Desde Mi Niñez había tenido miedo al fuego y a sus efectos. Me parecía que era un elemento especialmente atroz y destructivo. De manera que sentí, en cierto modo, una conmoción cuando mi madre me llamó desde la cabaña que tenían mis padres en el este de Oregón, E.U.A., una mañana de verano, y me pidió que orara de inmediato. No muy lejos de la cabaña de mis padres, mientras alguien ponía creosota en los postes de vallado, hubo una explosión que prendió fuego a los pinos, secos como yesca, en los alrededores; y el viento estaba dirigiendo las llamas hacia la pequeña comunidad de cabañas en la que vivían.

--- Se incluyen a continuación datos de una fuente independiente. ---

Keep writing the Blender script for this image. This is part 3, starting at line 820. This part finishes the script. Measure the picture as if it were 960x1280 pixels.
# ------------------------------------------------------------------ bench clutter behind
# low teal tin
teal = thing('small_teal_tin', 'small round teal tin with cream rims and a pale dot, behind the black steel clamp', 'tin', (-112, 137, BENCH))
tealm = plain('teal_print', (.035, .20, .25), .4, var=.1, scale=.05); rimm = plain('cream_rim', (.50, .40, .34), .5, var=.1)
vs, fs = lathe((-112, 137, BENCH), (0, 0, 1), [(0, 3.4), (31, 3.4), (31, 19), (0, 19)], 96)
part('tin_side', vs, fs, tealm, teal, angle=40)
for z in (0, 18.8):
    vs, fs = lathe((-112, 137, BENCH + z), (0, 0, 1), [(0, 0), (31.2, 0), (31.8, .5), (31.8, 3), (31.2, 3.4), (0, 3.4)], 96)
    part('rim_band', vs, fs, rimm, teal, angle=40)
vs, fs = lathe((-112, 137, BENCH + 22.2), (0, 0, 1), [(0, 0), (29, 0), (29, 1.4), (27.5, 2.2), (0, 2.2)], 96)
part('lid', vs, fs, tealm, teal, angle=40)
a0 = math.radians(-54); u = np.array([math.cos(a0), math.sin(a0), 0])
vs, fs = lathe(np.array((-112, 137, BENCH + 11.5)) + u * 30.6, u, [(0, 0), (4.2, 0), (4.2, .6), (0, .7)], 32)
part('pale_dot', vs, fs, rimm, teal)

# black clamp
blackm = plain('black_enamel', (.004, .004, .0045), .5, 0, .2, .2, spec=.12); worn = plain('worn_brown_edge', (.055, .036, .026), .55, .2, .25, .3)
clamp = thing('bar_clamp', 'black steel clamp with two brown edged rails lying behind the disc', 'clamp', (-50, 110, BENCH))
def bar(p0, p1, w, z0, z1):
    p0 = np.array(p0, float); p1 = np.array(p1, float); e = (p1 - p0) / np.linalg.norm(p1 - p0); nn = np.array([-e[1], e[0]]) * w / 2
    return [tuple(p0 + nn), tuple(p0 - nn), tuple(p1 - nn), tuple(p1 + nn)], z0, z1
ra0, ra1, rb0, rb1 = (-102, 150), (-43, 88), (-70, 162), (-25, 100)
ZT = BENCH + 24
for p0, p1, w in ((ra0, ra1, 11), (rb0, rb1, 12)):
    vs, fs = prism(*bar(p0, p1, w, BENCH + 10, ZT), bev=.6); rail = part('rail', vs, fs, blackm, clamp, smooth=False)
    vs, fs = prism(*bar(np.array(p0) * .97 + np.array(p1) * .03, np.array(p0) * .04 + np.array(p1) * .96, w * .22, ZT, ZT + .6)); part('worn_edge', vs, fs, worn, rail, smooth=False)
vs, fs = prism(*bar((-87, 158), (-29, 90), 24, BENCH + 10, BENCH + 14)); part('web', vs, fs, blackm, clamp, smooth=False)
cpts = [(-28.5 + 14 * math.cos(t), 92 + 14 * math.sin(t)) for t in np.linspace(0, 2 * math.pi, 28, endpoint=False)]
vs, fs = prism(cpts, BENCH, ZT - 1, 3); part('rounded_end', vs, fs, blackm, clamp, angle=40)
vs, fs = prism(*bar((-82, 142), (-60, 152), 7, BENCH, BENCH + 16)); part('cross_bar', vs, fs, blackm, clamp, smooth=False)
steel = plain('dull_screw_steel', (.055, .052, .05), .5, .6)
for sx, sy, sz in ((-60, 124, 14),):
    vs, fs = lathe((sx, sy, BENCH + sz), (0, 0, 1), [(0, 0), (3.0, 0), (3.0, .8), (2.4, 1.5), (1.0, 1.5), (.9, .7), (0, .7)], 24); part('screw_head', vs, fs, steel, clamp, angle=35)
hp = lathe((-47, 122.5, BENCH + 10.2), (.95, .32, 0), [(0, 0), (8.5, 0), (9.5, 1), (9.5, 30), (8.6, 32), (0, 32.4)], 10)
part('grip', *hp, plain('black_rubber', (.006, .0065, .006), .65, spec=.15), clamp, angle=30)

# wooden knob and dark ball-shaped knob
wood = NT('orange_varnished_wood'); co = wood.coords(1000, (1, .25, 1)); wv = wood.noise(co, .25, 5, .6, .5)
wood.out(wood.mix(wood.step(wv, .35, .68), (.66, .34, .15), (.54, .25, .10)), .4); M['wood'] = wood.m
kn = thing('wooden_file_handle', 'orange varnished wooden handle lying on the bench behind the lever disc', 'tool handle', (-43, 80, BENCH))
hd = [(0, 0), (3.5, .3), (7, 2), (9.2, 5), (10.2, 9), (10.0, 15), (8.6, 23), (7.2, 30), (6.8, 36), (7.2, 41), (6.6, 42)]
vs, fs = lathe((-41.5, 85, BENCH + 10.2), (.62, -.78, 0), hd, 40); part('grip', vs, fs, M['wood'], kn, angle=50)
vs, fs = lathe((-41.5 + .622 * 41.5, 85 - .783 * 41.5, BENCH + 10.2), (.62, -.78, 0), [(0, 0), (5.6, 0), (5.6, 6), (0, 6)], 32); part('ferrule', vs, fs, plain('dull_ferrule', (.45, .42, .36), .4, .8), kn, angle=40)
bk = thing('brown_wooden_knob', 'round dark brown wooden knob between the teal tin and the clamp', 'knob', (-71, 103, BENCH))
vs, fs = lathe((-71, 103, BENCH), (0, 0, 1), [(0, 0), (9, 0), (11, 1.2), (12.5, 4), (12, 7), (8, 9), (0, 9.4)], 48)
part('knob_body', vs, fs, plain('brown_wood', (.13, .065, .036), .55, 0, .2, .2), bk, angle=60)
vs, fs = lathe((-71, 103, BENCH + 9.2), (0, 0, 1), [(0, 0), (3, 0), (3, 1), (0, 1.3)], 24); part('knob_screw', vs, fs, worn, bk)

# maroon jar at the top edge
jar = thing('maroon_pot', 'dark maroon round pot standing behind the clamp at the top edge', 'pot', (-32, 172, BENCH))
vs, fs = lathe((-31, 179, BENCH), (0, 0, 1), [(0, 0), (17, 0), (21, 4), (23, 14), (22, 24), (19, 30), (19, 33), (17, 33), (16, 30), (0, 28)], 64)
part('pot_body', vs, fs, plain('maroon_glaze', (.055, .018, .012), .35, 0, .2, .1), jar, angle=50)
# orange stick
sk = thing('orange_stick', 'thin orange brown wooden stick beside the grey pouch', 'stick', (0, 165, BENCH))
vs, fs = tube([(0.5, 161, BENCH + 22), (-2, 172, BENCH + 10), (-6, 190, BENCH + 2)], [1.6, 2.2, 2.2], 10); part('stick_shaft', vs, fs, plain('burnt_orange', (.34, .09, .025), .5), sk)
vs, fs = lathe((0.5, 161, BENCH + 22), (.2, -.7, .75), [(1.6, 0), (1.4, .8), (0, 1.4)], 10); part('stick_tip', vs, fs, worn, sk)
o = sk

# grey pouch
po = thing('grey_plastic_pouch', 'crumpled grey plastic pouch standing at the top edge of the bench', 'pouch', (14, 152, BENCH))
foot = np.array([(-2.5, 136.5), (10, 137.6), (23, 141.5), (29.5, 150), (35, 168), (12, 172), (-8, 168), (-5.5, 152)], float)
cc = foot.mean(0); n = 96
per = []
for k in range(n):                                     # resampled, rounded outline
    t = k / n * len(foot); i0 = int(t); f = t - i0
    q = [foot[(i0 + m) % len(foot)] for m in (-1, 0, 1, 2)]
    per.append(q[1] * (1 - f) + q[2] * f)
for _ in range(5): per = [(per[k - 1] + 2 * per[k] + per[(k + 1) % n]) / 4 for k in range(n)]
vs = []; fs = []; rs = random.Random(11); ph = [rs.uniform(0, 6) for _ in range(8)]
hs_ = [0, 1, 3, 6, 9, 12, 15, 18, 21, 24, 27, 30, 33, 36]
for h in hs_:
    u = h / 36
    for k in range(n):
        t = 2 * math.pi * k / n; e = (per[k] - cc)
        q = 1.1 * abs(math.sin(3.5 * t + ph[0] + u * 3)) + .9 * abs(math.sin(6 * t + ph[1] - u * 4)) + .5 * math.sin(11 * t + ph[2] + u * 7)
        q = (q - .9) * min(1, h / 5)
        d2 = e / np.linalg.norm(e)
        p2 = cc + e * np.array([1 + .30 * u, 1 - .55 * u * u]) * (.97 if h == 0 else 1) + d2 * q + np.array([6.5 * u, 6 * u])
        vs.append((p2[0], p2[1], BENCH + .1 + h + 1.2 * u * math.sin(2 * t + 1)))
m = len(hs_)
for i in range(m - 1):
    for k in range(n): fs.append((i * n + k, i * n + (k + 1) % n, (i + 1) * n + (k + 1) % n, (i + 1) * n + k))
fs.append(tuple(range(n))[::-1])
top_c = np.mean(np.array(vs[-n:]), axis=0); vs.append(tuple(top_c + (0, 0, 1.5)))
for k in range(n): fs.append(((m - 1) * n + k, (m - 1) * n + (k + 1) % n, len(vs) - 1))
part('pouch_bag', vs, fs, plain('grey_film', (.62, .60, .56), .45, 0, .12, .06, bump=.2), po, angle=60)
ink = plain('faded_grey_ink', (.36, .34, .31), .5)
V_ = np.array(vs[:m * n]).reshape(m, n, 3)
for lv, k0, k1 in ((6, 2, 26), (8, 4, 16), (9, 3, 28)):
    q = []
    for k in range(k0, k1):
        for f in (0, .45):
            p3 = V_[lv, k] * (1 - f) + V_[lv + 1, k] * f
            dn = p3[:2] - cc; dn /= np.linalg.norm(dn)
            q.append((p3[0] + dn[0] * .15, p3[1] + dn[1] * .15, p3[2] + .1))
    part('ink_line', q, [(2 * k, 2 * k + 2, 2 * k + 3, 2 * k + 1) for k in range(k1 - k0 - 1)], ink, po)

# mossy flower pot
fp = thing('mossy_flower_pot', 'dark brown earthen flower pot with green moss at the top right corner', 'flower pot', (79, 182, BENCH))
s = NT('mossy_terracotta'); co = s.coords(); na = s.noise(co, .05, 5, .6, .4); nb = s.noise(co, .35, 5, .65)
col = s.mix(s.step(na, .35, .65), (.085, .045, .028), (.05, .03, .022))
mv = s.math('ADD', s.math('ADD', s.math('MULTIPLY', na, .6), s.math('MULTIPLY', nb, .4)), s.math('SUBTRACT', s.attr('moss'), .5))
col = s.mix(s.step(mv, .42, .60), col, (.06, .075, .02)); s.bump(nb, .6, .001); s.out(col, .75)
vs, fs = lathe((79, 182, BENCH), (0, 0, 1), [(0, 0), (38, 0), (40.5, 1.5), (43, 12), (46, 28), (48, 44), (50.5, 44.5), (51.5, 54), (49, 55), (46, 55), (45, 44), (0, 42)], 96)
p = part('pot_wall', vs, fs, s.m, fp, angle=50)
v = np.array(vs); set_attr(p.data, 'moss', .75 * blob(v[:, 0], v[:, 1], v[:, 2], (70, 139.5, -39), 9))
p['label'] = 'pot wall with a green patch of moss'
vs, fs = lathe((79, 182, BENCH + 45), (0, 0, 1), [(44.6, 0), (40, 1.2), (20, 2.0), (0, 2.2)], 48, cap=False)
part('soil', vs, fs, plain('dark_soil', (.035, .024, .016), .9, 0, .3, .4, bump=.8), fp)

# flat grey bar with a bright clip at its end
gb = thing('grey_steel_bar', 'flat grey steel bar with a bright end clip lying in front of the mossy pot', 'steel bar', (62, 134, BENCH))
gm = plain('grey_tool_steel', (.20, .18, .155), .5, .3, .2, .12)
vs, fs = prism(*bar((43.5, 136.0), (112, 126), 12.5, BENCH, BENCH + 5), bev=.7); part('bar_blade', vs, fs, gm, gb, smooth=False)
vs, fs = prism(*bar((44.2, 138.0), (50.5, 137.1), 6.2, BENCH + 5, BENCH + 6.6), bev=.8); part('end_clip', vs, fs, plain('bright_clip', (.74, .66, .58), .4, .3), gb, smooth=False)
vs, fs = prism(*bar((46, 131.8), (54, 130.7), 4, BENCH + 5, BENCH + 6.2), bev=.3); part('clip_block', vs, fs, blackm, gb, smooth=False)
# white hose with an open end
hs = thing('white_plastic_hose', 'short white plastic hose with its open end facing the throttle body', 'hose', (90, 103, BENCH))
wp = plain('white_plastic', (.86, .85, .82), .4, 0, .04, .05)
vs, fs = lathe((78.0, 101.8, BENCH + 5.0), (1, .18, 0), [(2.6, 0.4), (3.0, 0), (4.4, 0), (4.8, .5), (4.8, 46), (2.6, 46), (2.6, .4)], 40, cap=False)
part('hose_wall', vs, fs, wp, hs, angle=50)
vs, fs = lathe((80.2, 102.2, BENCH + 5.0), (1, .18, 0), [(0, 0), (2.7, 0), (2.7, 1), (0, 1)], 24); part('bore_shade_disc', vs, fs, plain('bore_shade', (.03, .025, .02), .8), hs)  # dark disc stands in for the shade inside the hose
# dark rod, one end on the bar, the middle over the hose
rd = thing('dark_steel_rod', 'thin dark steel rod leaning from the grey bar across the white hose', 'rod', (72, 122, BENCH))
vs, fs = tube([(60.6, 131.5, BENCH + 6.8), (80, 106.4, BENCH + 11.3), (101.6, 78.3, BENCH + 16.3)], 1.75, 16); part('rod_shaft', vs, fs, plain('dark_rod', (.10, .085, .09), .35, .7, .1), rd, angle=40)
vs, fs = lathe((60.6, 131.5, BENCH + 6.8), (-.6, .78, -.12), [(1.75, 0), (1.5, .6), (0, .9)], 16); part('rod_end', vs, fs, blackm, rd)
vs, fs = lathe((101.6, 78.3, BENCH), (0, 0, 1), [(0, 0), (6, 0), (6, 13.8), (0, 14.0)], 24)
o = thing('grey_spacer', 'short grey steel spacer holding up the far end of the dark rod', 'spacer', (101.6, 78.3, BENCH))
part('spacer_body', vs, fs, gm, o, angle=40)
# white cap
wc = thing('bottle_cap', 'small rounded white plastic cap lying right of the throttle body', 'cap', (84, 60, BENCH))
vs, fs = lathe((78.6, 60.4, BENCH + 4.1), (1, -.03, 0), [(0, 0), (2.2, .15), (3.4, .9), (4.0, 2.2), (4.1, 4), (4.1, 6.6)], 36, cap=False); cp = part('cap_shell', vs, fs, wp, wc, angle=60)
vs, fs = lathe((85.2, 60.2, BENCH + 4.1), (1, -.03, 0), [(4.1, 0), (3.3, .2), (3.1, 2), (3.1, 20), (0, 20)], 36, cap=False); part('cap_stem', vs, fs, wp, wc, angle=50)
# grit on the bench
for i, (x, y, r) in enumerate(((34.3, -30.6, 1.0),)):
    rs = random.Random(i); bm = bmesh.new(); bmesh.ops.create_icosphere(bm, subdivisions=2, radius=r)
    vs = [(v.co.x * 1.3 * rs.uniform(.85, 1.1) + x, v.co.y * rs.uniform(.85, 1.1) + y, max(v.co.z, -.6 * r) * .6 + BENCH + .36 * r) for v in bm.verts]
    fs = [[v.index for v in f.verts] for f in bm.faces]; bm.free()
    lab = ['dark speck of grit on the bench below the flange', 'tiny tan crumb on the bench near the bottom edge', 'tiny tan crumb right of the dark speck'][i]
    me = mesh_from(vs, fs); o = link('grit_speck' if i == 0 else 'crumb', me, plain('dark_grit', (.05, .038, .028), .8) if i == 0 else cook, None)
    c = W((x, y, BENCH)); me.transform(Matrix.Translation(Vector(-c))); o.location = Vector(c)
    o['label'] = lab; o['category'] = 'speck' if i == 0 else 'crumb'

Literalmente corrí para buscar mi Biblia y mi ejemplar de Ciencia y Salud por la Sra. Eddy, a fin de calmar mis pensamientos con los mensajes sanadores que hay en ellos. He sido estudiante de la Ciencia Cristiana toda mi vida y estoy muy familiarizada con esos libros. Pensé en la historia de la Biblia acerca de Elías y la “voz callada y suave” de Dios que vino a él después de sentir un poderoso viento, un terremoto, y un fuego (véase 1 Reyes 19:8–12, versión King James). Después leí el siguiente pasaje en Ciencia y Salud: “No hay vana furia de la mente mortal — expresada en terremotos, vientos, olas, relámpagos, fuego y ferocidad bestial — y esa llamada mente se destruye a sí misma”.
Había leído este pasaje muchas veces y mentalmente siempre le había dado a la palabra vana la definición de “vanidosa” y “presuntuosa”. No obstante, ese día, me sentí impulsada a buscar la palabra en el diccionario y vi, para mi sorpresa, que significa “irreal, infundado, sin utilidad material o espiritual”. Literalmente me reí a carcajadas al pensar lo ridículo que era que se prestara tanta atención a algo tan desemejante a Dios, el bien, o que se temiera por suponerlo destructivo. Vi que el fuego es nada, completamente sin poder para destruir ninguna parte de la creación espiritual de Dios. Dios es el único poder.